Creators Reveal: Is ‘The Madness’ Based on a True Story or Inspired by Real Events?

Colman Domingo’s Netflix conspiracy thriller series The Madness features many realistic hot-button topics and close-to-home characters. Created by playwright Stephen Belber of The Laramie Project and Tape acclaim, The Madness follows Muncie Daniels’ rapidly unraveling life after discovering a dead body in a remote cabin neighboring his wooded rental home. Muncie believes he’s being set up for the murder of a man named Mark Simon, a prominent online figure and spearhead of a rogue white supremacy group called The Forge.

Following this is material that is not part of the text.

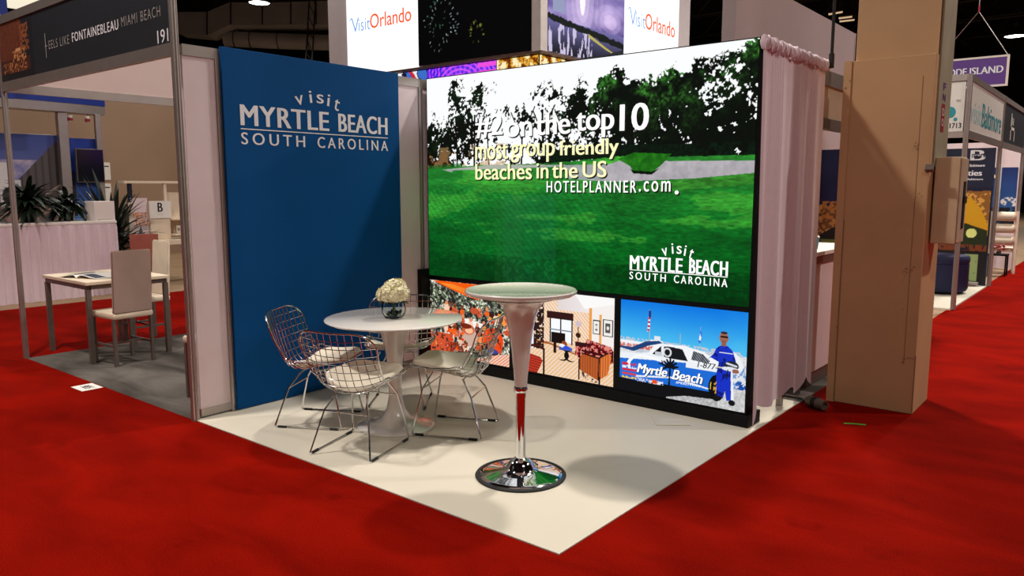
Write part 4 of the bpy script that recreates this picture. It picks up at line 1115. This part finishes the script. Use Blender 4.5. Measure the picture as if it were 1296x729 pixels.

The Madness arrives months after Domingo’s Oscar-buzzy prison drama Sing Sing amidst a swell of new A-lister-led thriller series like Michael Fassbender’s The Agency and Eddie Redmayne’s The Day of the Jackal. Domingo is best known for his inspired work in films like Rustin and his Emmy-winning performance in Euphoria. His lead role as Victor Strand in the dystopian sci-fi series Fear the Walking Dead offered an initial glimpse of his less-utilized skills as a physical actor, which are also put on display in The Madness.

The Madness Is Not Based On A True Story, But It Represents Real Injustice

The Madness is a fictional series with messages for the real world

Although The Madness pulls a lot of inspiration from reality, or at least reality-based people and ideologies found in the modern American social and political climates, the Netflix limited series is not based on a true story. While Muncie is a CNN contributor in the series, he is not based on any particular person and his story is completely fictional. The same goes for the various supporting characters who come to Muncie’s aide to help him prove his innocence and the various powerful and dangerous forces aiming to frame him.

Mark Simon, otherwise known as Brother14 in The Madness, is not directly inspired by a particular person but his character is certainly informed by real-life extreme ideological groups. By rooting the series in an all-too-familiar reality, The Madness offers social commentary and cultural criticism through the exposition and dialogue of the series. In this way, Muncie’s story acts as a cautionary and nearly hypothetical scenario about power, control, and media politics in the current American landscape. Ultimately, however, The Madness is purely a work of fiction.

The Madness Is A Commentary On Social Politics & Health Of The World

The Madness offers a portrait of extreme American ideologies and power dynamics

The Madness presents common hot-button issues that divide Americans today, some mainstream and others quite out there, and characterizes some extreme pockets of topical radical thought in a dramatized format. There is a great deal of commentary to chew on in The Madness about the heated and fragile state of the United States’ current social and political landscape. In the end, The Madness strives to promote a safer and healthier world through Muncie’s fight for innocence and redemption as a family man. The series succeeds in avoiding taking sides on these issues and offers a portrait of the extreme differences in power and class dynamics in today’s world.